Scientists say grinding geologic circumstances similar to those in Sumatra also exist just off the Pacific Northwest coast. They are a loaded gun that could trigger a tsunami that could hit Northern California, Washington, Oregon and British Columbia in minutes -- too fast for the nation's deep-sea tsunami warning system to help.

In fact, Atwater said there was a 9.0 earthquake under the Pacific more than 300 years ago that had devastating consequences. He and other scientists last year reported finding evidence of severe flooding in the Puget Sound area in 1700, including trees that stopped growing after "taking a bath in rising tide waters."

The danger rests just 50 miles off the West Coast in a 680-mile undersea fault known as the Cascadia subduction zone which behaves much like one that ruptured off Sumatra.
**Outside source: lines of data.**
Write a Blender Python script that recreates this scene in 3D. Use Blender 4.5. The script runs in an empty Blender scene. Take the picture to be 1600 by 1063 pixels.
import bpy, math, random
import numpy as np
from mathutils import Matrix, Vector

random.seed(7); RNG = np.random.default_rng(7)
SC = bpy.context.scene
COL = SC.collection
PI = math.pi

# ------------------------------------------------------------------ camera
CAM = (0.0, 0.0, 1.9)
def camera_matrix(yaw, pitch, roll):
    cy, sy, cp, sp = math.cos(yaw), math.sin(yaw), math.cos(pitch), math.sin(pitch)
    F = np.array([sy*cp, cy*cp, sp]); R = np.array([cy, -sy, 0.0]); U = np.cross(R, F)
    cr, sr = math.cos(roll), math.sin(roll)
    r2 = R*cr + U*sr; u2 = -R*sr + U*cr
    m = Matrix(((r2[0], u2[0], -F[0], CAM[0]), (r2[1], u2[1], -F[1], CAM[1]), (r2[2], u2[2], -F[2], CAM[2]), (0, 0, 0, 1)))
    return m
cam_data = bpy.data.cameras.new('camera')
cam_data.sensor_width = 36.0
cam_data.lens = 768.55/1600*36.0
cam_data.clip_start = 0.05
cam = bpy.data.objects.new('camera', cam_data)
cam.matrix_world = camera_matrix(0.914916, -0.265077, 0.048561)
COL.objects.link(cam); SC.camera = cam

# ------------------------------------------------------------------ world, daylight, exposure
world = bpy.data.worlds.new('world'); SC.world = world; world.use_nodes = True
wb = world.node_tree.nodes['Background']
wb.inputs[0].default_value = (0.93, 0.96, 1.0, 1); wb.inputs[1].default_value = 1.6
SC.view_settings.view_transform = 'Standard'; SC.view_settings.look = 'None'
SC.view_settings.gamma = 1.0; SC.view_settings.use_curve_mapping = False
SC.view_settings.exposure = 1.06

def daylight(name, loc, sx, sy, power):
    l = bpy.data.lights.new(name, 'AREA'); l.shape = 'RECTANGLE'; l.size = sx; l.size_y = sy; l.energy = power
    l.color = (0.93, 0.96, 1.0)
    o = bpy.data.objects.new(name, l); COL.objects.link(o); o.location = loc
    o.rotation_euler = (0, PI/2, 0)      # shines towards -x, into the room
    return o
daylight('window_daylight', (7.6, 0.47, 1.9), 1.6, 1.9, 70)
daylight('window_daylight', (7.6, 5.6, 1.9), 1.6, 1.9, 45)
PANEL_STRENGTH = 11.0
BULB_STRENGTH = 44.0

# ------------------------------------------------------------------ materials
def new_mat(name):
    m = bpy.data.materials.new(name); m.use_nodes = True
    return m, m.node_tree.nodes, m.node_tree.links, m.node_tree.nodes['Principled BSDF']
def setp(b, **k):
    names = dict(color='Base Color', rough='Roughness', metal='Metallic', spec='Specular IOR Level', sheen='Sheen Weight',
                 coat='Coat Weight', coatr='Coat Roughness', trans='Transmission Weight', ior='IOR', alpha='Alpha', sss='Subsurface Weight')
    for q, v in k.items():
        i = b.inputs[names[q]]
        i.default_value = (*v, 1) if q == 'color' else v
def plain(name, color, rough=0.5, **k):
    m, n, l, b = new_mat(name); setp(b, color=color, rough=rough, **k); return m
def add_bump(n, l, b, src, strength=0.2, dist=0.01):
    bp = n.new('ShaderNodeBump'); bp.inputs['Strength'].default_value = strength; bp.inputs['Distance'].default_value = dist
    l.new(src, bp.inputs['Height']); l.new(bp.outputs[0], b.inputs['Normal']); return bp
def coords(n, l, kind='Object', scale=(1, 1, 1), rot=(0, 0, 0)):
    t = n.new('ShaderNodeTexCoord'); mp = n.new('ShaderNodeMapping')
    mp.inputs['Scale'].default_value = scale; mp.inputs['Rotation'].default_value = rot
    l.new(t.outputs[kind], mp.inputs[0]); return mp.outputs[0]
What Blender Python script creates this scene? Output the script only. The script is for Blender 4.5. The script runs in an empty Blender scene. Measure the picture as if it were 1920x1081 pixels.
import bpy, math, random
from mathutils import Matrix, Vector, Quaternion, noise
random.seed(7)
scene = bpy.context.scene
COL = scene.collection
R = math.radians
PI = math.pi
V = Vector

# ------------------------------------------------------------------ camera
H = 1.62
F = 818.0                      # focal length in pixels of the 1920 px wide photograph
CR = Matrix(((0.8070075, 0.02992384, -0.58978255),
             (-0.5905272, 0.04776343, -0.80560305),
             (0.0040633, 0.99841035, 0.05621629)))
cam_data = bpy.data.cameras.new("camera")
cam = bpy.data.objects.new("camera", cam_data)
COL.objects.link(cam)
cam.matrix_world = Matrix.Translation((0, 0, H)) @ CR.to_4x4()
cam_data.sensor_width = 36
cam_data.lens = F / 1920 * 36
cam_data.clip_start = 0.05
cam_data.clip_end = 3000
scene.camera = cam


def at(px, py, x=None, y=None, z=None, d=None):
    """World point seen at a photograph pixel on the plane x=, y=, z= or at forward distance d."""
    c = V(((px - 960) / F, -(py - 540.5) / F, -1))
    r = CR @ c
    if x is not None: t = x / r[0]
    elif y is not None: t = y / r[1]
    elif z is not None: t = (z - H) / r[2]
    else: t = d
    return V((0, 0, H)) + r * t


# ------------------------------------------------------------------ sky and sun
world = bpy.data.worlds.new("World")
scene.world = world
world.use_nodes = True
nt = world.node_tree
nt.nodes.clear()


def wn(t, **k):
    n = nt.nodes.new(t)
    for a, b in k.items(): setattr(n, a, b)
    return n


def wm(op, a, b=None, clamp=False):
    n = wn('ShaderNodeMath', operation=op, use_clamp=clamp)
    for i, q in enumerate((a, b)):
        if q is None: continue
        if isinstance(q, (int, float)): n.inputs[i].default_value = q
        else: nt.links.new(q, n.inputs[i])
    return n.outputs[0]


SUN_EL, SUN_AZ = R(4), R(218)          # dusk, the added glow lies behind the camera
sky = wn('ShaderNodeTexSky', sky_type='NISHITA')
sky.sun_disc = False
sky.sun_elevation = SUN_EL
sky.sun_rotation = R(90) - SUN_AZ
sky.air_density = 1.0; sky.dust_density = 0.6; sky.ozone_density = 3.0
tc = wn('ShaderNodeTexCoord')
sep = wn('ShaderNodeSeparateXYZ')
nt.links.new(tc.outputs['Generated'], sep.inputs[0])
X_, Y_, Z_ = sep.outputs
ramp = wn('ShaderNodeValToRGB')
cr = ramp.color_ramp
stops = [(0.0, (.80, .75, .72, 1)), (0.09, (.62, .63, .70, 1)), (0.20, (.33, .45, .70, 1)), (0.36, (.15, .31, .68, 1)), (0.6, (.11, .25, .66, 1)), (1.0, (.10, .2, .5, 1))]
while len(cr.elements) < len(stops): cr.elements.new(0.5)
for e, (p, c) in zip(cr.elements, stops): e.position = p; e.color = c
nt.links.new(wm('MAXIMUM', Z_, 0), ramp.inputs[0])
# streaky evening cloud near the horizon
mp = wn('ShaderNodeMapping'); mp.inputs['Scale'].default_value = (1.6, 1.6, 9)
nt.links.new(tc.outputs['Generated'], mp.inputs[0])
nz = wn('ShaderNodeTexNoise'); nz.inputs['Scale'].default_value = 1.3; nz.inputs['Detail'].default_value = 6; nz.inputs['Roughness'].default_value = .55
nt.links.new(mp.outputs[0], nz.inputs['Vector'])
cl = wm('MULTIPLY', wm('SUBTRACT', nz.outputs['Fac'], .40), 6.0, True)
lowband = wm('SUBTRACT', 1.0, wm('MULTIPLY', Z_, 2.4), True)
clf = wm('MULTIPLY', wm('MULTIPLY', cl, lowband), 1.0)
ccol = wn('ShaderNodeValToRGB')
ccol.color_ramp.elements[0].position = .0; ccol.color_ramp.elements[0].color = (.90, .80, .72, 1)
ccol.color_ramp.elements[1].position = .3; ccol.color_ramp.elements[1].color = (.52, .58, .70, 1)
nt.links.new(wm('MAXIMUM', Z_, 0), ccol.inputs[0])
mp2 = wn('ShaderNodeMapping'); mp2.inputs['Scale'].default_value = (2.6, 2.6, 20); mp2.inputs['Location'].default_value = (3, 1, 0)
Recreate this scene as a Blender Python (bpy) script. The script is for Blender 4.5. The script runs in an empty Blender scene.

The 1700 quake occurred along the Cascadia fault.

Scientists say a giant rupture along the fault would cause the sea floor to bounce 20 feet or more, setting off powerful ocean waves relatively close to shore. The first waves could hit coastal communities in 30 minutes or less, according to computer models.

Seattle; Vancouver, British Columbia; and other big cities in the region probably would be relatively protected from deadly flooding because of their inland locations. But other, smaller communities could be devastated.

And while buildings in the United States are far more solid than the shacks that were obliterated in some of Asia's poor villages, few structures could withstand nearby tremors as powerful as those that occurred Sunday in Sumatra.

Moreover, such a quake would be way too close to shore for the nation's network of deep-sea wave gauges to be of any help.

Even in the case of quakes happening farther out in the Pacific or in Alaska, the U.S. warning system might not be adequate.

The network -- which consists of six deep-sea instruments in Alaska, Washington, Oregon and Hawaii and near the equator off the coast of Peru -- is thin and scattered, and at least two of the gauges in Alaska are not even reporting daily wave readings. Also, predicting where a tsunami is likely to come ashore cannot be done with the kind of precision seen in hurricane forecasts.

Eddie Bernard, who directs the network for the National Oceanic and Atmospheric Administration, said the six sensors are the "bare minimum" for adequate warning. He said there are plans to expand the system to 20 sensors in the next five years, including 10 gauges for the seismically active Aleutian Islands.

Whether the continental United States is vulnerable to tsunamis from Asian earthquakes is another question. Hawaii and parts of Alaska certainly are exposed, but whether earthquake fault lines in Japan and Southeast Asia are oriented in the right directions to send tsunamis all they way to the mainland is debatable.

As for the Atlantic Coast, a tsunami is considered extremely unlikely.